By Sintana Kosolpradit and Pracha Hariraksapitak
BANGKOK (Reuters) - Thousands of "red shirt" protesters were camped at an upmarket shopping district in Thailand's capital on Thursday, although they were not planning to resume their campaign for some days.
Bangkok was celebrating the final day of Thailand's three-day New Year Songkran holiday, but despite the calm, political analysts warned that the risk of a military coup in this Southeast Asian country was escalating.
"We aren't making any move in the next couple of days as we will be busily putting facilities in place for our brothers and sisters after they return from the countryside after Songkran," protest leader Nattawut Saikua said.
The campaign for new elections, which has lasted more than a month and erupted into savage fighting between protesters and troops on Saturday in which at least 22 people were killed, looks set to hit growth in Southeast Asia's second-largest economy.
It has been relatively calm since then.
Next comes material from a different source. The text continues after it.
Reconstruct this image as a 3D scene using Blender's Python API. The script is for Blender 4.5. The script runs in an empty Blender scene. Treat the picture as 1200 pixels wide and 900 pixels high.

The police and army did not intervene to prevent protesters from gathering at the Rachaprasong shopping district and were not in evidence on Thursday after another peaceful night in the Thai capital.
The red shirts, mostly supporters of ousted Prime Minister Thaksin Shinawatra, want Prime Minister Abhisit Vejjajiva to quit immediately have said they will use their base in Rachaprasong as a "final battleground."
Abhisit has been largely absent from the media, ensconced in a fortified army base on the outskirts of Bangkok to which the red shirts sent gifts of fried rice and iced coffee, the common food of Thai families visiting relatives in prison.
"Badly damaged by the military response, Abhisit now has no other options than to go to the country or resign, both of which will set Thailand on course for an early election," risk consultancy Control Risks said in a report published on Thursday.
"If threatened further by political instability, created for example by snap polls, the threat of military leaders launching a coup would rapidly escalate," it said.
Thailand has had 18 coups in the past 77 years, most recently in 2006 when Thaksin was ousted.
LOSSES
Chai Srivikorn, president of the Rachaprasong business association, was quoted by the Post Today newspaper as saying that the cost of the protest to the affluent shopping district was running at about 150 million baht (3 million pound) a day.
Investment bank Morgan Stanley calculates economic growth this year could be cut by 0.2 percentage point due to the impact on tourism, which accounts for 6 percent of gross domestic product in the "Land of Smiles" and employs 1.8 million people.
A bigger loss of up to 0.6 percentage point of GDP could come from the hit to consumer confidence in the capital which has borne the brunt of the fighting.
The government has forecast 4.5 percent growth this year if the protests were not prolonged.
Thailand's stock market, one of Asia's most buoyant this year on the back of a steady influx of foreign funds, fell over 5 percent on Monday before closing 3.64 percent down and is likely to see renewed selling on Friday, analysts said.
The Bangkok Post reported that the military had admitted for the first time that it used live ammunition during Saturday's protests. Previously, it had insisted that only rubber bullets were used and that the deaths were due to "terrorists."
There were also signs that the political divide in Thailand between the mostly rural red shirts and the urban, pro-administration "yellow shirts" was likely to grow.
The yellow shirts, whose own street protests led to the ouster of a government backed by Thaksin in 2008, will meet on Sunday to discuss how to end the "terrorism" gripping Bangkok.
"We don't think the dissolution of parliament will resolve the problem," Suriyasai Katasila, leader of the yellow-shirted People's Alliance for Democracy, told Reuters.
Thaksin, who is in exile after he was sentenced to jail for corruption, said on his Facebook page that he was in Saudi Arabia and refuted rumours that he was ill.
"I have been to Riyadh and Jeddah in Saudi Arabia from April 10-12 at the invitation of a prince of Saudi Arabia to provide consultancy for projects to build two new towns," he wrote.